As the round progresses and Hyun-ju stumbles with the exit, she doesn’t even flinch before deciding to go back for her friends. She could’ve saved herself, but she chose not to. She could have walked through the door. She had everything she needed to save herself. But she didn’t. Instead, she turns around, goes back for Geum-ja, Jun-hee, and the baby, and dies in the process. And that says everything about who she is.

For us, that moment redefined the kind of storytelling this show is capable of. And it reminded us that representation isn’t just about showing up, it’s about being seen fully. Hyun-ju wasn’t perfect, and she didn’t need to be. She was layered, flawed, brave, compassionate. She was real. And in a world where trans characters are so often flattened into clichés or discarded as afterthoughts, that meant the world. We talk a lot about how media can change hearts and minds, and while Squid Game isn’t the beacon of queer liberation, Player 120’s existence in this story meant something. Hyun-ju was a reminder that even in a world where people are willing to kill for money, some still choose to do the right thing. To protect. To care. To love.

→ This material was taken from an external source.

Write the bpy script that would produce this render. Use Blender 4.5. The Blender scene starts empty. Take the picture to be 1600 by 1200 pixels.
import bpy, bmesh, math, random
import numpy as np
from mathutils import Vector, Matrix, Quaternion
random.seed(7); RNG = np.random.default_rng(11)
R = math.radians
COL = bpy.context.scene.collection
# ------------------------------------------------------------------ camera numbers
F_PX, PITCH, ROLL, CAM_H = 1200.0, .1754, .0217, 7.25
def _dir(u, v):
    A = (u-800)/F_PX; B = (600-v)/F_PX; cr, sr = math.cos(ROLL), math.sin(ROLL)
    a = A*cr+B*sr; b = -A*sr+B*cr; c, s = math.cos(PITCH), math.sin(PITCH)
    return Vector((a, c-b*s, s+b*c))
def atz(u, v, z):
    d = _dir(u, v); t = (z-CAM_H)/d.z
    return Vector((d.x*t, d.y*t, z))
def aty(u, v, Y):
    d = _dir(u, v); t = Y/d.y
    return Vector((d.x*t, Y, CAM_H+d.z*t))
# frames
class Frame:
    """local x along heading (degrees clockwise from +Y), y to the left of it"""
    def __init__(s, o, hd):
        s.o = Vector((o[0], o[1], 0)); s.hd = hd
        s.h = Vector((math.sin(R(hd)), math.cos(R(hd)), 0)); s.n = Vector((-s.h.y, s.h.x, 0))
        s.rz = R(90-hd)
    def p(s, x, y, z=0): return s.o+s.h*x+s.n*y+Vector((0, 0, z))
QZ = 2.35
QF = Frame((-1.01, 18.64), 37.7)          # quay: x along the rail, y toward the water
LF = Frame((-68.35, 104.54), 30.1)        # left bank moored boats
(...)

We wish she hadn’t had to enter the games in the first place. We wish Gi-hun had succeeded in the rebellion and put an end to the system once and for all. We wish the whole nightmare could’ve ended on a happy note. But greed and power are like the thousand-headed hydra—cut off one head, and two more grow in its place. That’s the horror of the world Squid Game presents, and let’s be honest, sometimes it’s the horror of real life too.

But amidst that horror, Hyun-ju shone. She was a light in that darkness. A reminder of what it means to care about others, even when everything’s telling you to care only about yourself. Her story, while brief, hurt. But it also gave us hope.

Rest in power, Player 120. You deserved better. But we’ll remember you. And we’ll keep fighting for a world where people like you don’t have to play a game just to live.